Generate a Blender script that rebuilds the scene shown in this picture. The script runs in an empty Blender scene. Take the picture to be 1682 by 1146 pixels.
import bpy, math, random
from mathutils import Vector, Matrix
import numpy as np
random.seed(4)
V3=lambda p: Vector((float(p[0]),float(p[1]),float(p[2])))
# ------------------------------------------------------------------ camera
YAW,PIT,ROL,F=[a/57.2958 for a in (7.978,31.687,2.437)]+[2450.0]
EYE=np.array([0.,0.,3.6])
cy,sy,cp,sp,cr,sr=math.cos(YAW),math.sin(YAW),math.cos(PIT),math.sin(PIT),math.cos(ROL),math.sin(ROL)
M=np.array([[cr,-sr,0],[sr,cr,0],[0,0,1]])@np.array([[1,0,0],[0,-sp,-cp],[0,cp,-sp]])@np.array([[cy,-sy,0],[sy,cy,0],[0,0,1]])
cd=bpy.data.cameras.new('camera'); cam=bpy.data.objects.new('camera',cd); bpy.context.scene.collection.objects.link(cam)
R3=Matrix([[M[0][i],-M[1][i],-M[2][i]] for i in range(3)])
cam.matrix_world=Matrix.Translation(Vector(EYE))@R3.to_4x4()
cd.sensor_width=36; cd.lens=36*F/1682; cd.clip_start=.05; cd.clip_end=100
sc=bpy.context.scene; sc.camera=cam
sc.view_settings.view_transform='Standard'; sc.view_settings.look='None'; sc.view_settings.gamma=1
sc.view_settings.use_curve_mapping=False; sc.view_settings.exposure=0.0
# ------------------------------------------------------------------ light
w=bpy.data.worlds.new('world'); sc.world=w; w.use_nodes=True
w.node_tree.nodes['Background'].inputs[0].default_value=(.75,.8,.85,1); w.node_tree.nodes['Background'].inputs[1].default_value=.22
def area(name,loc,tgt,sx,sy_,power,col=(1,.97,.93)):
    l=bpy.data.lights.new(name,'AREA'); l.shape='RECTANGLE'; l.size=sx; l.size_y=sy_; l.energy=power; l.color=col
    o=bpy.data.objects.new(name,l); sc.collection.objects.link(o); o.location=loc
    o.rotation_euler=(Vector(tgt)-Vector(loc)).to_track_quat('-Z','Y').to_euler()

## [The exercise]
Repeat the data exactly. Leave nothing out.

## [Final result]
Generate a Blender script that rebuilds the scene shown in this picture. The script runs in an empty Blender scene. Take the picture to be 1682 by 1146 pixels.
import bpy, math, random
from mathutils import Vector, Matrix
import numpy as np
random.seed(4)
V3=lambda p: Vector((float(p[0]),float(p[1]),float(p[2])))
# ------------------------------------------------------------------ camera
YAW,PIT,ROL,F=[a/57.2958 for a in (7.978,31.687,2.437)]+[2450.0]
EYE=np.array([0.,0.,3.6])
cy,sy,cp,sp,cr,sr=math.cos(YAW),math.sin(YAW),math.cos(PIT),math.sin(PIT),math.cos(ROL),math.sin(ROL)
M=np.array([[cr,-sr,0],[sr,cr,0],[0,0,1]])@np.array([[1,0,0],[0,-sp,-cp],[0,cp,-sp]])@np.array([[cy,-sy,0],[sy,cy,0],[0,0,1]])
cd=bpy.data.cameras.new('camera'); cam=bpy.data.objects.new('camera',cd); bpy.context.scene.collection.objects.link(cam)
R3=Matrix([[M[0][i],-M[1][i],-M[2][i]] for i in range(3)])
cam.matrix_world=Matrix.Translation(Vector(EYE))@R3.to_4x4()
cd.sensor_width=36; cd.lens=36*F/1682; cd.clip_start=.05; cd.clip_end=100
sc=bpy.context.scene; sc.camera=cam
sc.view_settings.view_transform='Standard'; sc.view_settings.look='None'; sc.view_settings.gamma=1
sc.view_settings.use_curve_mapping=False; sc.view_settings.exposure=0.0
# ------------------------------------------------------------------ light
w=bpy.data.worlds.new('world'); sc.world=w; w.use_nodes=True
w.node_tree.nodes['Background'].inputs[0].default_value=(.75,.8,.85,1); w.node_tree.nodes['Background'].inputs[1].default_value=.22
def area(name,loc,tgt,sx,sy_,power,col=(1,.97,.93)):
    l=bpy.data.lights.new(name,'AREA'); l.shape='RECTANGLE'; l.size=sx; l.size_y=sy_; l.energy=power; l.color=col
    o=bpy.data.objects.new(name,l); sc.collection.objects.link(o); o.location=loc
    o.rotation_euler=(Vector(tgt)-Vector(loc)).to_track_quat('-Z','Y').to_euler()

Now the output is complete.